The development prospects of international interconnection projects over the next few decades stood as a key incentive behind this merger decision. According to forecasts for 2050, the world’s population is expected to reach 9 billion; electricity production will double; demand for interconnection projects in Europe will rise as a result of the region’s energy security policy; while renewable energy and natural gas demand will rise as a result of the international climate change agreement reached in Paris late last year.

Cenergy will focus on projects in Europe, the Mediterranean, Africa and North America.
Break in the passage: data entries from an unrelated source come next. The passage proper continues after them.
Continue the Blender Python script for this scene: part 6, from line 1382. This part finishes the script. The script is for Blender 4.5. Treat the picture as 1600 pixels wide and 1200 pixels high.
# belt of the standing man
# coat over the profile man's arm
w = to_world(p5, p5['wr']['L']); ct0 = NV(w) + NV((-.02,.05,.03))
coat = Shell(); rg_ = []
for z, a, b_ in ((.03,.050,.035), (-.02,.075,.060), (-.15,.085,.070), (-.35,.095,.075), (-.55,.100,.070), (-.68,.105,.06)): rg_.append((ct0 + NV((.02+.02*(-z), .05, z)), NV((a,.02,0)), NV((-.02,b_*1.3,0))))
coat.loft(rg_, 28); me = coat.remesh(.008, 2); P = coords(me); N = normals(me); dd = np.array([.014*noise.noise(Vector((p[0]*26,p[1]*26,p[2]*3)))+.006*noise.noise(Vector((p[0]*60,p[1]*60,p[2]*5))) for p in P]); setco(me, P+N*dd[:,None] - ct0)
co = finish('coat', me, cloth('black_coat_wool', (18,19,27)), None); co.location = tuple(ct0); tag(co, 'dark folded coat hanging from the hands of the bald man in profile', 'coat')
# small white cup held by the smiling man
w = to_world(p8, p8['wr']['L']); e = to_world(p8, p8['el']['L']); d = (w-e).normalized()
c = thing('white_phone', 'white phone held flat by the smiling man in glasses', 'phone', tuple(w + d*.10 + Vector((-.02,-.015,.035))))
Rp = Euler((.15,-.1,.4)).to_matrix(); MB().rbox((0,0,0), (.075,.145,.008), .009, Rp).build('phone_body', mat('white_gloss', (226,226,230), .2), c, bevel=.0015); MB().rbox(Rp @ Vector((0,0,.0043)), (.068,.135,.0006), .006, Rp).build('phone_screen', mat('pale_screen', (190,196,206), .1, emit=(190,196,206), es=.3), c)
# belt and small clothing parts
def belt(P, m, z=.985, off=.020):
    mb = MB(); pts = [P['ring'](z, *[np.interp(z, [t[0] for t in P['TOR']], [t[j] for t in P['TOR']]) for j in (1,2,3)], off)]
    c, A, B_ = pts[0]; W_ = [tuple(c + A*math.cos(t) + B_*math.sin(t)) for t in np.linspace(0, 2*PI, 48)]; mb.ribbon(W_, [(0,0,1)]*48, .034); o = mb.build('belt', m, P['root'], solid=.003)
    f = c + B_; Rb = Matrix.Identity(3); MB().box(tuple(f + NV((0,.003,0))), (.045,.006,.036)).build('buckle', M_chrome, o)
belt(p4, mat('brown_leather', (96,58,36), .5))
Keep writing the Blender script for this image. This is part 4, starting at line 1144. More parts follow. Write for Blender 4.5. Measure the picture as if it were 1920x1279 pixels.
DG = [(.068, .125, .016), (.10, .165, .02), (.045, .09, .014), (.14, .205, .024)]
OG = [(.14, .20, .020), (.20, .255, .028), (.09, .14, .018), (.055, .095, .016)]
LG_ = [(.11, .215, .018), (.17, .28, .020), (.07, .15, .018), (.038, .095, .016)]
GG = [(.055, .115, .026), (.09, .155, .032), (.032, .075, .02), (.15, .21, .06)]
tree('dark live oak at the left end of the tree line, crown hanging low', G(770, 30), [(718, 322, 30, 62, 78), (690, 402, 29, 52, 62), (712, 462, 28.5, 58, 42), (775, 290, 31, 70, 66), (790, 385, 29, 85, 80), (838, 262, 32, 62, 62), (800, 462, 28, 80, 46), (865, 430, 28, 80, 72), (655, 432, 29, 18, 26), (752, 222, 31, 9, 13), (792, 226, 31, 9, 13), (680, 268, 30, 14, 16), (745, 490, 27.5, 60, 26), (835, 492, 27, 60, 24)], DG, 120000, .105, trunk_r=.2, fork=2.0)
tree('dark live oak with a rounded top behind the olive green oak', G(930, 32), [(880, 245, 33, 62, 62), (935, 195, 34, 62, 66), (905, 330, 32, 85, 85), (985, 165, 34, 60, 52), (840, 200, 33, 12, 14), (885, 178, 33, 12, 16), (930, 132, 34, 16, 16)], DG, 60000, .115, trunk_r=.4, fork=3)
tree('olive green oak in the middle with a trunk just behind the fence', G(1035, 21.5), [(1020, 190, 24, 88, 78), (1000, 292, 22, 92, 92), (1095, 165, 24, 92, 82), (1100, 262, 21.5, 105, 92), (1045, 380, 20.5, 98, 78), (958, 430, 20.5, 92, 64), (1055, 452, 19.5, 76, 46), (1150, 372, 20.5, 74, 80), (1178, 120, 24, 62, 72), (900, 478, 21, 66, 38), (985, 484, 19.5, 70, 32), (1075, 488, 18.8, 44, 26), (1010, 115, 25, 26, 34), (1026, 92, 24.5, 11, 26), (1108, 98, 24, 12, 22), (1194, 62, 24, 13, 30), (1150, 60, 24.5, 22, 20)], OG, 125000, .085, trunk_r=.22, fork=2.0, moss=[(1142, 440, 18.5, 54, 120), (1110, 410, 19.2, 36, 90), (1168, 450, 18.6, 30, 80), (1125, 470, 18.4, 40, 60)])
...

The new company is expected to bid on prospective natural gas projects such as the IGB, TANAP, Turkish Stream, Nord Stream 2, BRUA and Eastmed.  In the electricity sector, projects being eyed by Cenergy include the Greek power grid operator IPTO’s interconnections for Crete and other Greek islands, North Sea interconnections, as well as network development in countries such as the Germany, Norway and the UK.
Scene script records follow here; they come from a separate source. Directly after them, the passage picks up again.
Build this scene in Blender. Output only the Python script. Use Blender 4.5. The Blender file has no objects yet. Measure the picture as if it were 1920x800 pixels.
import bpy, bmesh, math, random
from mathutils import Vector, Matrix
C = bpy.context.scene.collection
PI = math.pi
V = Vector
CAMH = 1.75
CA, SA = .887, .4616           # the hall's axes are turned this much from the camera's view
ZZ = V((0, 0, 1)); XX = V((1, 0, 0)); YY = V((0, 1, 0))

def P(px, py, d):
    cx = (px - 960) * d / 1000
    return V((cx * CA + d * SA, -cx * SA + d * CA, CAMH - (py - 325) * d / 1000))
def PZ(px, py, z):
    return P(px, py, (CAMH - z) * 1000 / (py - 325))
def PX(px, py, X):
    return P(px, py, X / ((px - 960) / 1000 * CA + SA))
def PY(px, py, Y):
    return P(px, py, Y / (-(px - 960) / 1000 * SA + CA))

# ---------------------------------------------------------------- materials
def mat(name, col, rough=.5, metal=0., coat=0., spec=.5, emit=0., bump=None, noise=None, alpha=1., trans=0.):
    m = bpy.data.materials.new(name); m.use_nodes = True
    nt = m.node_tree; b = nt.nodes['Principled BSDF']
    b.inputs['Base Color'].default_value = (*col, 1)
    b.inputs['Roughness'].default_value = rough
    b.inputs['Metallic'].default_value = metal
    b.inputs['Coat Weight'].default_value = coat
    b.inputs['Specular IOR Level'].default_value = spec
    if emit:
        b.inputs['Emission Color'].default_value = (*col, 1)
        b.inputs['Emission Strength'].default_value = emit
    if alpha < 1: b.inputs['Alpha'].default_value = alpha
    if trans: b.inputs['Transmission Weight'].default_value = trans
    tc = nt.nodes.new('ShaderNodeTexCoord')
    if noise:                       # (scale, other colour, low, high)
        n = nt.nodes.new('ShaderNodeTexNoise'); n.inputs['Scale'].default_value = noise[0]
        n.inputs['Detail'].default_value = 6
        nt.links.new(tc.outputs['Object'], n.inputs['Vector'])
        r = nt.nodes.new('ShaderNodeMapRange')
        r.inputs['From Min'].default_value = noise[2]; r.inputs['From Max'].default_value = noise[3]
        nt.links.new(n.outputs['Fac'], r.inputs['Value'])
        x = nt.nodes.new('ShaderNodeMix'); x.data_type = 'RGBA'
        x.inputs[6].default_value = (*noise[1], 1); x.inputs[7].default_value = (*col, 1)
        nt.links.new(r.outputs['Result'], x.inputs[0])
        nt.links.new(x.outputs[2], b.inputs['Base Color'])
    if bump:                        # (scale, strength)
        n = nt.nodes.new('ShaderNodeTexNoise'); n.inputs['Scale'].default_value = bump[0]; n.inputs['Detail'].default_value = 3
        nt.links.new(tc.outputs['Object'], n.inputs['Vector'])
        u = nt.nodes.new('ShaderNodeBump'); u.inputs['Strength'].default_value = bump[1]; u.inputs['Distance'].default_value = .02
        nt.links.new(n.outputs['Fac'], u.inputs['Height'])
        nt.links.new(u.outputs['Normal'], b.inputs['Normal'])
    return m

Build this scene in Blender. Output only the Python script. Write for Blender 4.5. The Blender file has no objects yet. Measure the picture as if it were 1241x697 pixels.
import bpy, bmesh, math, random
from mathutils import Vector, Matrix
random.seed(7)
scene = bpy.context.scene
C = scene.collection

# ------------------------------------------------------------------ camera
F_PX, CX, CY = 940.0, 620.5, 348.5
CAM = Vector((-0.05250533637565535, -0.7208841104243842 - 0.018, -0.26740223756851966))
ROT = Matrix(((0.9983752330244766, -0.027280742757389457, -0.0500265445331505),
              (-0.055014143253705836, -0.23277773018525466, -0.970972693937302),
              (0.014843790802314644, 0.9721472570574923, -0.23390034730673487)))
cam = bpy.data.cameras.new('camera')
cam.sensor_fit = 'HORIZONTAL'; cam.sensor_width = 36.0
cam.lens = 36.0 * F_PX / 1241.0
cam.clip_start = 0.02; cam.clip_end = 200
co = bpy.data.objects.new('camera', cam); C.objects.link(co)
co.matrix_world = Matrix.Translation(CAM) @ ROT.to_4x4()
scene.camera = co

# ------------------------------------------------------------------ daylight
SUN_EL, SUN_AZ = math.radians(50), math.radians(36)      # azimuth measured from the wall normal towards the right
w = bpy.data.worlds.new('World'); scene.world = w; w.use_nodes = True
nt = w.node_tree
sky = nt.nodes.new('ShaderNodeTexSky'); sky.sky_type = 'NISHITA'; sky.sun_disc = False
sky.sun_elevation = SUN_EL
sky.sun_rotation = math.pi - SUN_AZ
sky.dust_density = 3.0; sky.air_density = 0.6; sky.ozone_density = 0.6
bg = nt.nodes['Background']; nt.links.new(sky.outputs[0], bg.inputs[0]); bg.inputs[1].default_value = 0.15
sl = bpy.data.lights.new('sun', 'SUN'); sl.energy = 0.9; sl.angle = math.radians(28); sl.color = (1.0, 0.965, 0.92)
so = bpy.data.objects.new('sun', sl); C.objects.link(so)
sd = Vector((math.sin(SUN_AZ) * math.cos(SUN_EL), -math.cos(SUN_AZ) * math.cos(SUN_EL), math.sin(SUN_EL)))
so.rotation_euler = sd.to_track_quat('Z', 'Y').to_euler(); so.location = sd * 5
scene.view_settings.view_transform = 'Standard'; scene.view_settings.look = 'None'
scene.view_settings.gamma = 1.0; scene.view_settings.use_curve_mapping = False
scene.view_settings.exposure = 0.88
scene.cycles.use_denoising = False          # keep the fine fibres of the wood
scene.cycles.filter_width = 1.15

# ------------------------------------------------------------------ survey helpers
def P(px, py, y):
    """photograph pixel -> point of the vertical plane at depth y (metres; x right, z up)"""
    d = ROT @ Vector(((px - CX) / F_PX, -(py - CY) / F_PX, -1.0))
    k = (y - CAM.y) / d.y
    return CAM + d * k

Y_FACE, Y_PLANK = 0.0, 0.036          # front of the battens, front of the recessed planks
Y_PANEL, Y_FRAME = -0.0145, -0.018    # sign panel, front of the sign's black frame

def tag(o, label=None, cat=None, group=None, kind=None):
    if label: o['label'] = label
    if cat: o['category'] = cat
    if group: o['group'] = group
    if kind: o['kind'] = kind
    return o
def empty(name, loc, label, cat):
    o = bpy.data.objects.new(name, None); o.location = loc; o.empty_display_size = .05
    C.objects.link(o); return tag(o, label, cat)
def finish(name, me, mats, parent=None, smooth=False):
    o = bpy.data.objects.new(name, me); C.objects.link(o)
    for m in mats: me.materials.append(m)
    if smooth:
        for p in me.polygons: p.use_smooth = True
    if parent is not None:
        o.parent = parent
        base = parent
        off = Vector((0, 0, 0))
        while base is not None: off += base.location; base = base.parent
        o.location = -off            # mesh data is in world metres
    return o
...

The two companies involved in the merger already employ 1,900 persons and are expected to hire more personnel.

 

Domestic pipelines to cover biggest part of local TAP route

Corinth Pipeworks has been awarded a major TAP (Trans Adriatic Pipeline) contract for the supply of 270,000 tons of pipeline to cover 485 kilometers of the project’s Greek segment, totaling 547 kilometers, the TAP consortium has announced.
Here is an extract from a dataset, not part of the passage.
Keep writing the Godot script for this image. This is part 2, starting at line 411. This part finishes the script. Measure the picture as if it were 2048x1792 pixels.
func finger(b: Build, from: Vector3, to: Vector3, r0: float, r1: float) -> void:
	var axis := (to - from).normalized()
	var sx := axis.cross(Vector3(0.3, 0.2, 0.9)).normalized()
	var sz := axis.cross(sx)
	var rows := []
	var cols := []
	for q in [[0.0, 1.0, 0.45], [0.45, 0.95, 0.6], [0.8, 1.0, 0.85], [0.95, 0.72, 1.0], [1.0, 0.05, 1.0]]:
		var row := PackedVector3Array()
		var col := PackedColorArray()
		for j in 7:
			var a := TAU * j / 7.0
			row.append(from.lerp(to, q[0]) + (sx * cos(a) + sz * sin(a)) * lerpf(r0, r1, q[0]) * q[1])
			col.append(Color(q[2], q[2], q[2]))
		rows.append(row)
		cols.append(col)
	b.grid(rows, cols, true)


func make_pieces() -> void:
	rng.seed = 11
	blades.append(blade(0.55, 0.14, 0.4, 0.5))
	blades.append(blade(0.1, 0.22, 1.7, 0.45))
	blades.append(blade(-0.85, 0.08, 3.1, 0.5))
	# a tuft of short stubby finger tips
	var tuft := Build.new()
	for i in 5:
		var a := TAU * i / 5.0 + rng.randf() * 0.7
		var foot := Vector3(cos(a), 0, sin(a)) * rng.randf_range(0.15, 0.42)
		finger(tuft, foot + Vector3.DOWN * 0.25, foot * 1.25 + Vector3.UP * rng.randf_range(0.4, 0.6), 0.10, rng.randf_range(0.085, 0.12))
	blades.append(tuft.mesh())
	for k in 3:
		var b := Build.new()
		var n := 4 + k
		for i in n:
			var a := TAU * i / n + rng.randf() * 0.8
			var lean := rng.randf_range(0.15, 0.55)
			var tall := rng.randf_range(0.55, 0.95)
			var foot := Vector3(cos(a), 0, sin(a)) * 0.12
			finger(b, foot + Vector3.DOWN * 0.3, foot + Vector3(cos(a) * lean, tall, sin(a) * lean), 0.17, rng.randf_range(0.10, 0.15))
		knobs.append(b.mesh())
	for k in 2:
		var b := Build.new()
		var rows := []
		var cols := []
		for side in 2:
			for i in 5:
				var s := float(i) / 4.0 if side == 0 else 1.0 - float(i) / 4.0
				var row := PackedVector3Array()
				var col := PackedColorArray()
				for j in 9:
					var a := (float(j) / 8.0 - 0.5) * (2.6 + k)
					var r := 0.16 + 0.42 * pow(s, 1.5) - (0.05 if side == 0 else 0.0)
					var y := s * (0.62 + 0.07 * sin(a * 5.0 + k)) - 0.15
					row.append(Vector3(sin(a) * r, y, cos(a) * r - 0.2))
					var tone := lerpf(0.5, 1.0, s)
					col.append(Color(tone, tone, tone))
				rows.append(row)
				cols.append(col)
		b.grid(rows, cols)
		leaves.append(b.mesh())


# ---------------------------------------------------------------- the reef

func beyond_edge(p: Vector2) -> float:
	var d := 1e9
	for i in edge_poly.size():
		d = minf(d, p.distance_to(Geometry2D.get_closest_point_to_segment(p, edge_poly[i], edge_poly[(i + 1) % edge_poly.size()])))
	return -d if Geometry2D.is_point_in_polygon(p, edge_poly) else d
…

The deal essentially means that a considerable part of the entire project, to run a total distance of 878 kiolometers through Greece, Albania, and Italy, following an Adratic Sea crossing, for Azeri natural gas supply to central Europe, will be developed by Greek firms.

A large number of companies took part in the tender held by the TAP consortium, which considered the Corinth Pipeworks bid as the most competitive.

“We want to congratulate Corinth Pipeworks and the company’s partner, Marubeni Itocho Steel, for the offer they submitted, which meets the industry’s high standards,” TAP Managing Director Ian Bradshaw declared. “Having selected Corinth Pipeworks as the biggest supplier of pipelines to be required for the TAP project in Greece, we hope to help ensure employment prospects and attract further long-term investments and benefits to Greece,” he added.

The Greek company announced its pipeline deliveries for the TAP project are expected to begin in 2016 and be completed within 2017.

Corinth Pipeworks noted the deal confirms its standing as a major pipeline supplier in the global energy industry. The agreement also significantly increases the company’s backlog of orders, which bolsters its prospects for the next few years, the company announced. Corinth Pipeworks also noted the deal highlights, in the most emphatic way, the company’s fulfillment of a medium-term objective to participate in major energy and infrastructure projects in the southeast Mediterranean.

Construction work on the TAP (Trans Adriatic Pipeline) project, the largest foreign investment to be made in Greece over the past few years, valued at over 1.5 billion euros, is expected to begin next April, consortium officials estimate.

BP, Azerbaijan’s Socar, and Norway’s Statoil each hold 20 percent stakes in the TAP consortium, Belgium’s Fluxys is represented with a 19 percent share, Spain’s Enagas has 16 percent, and Swiss company Axpo holds a five percent stake.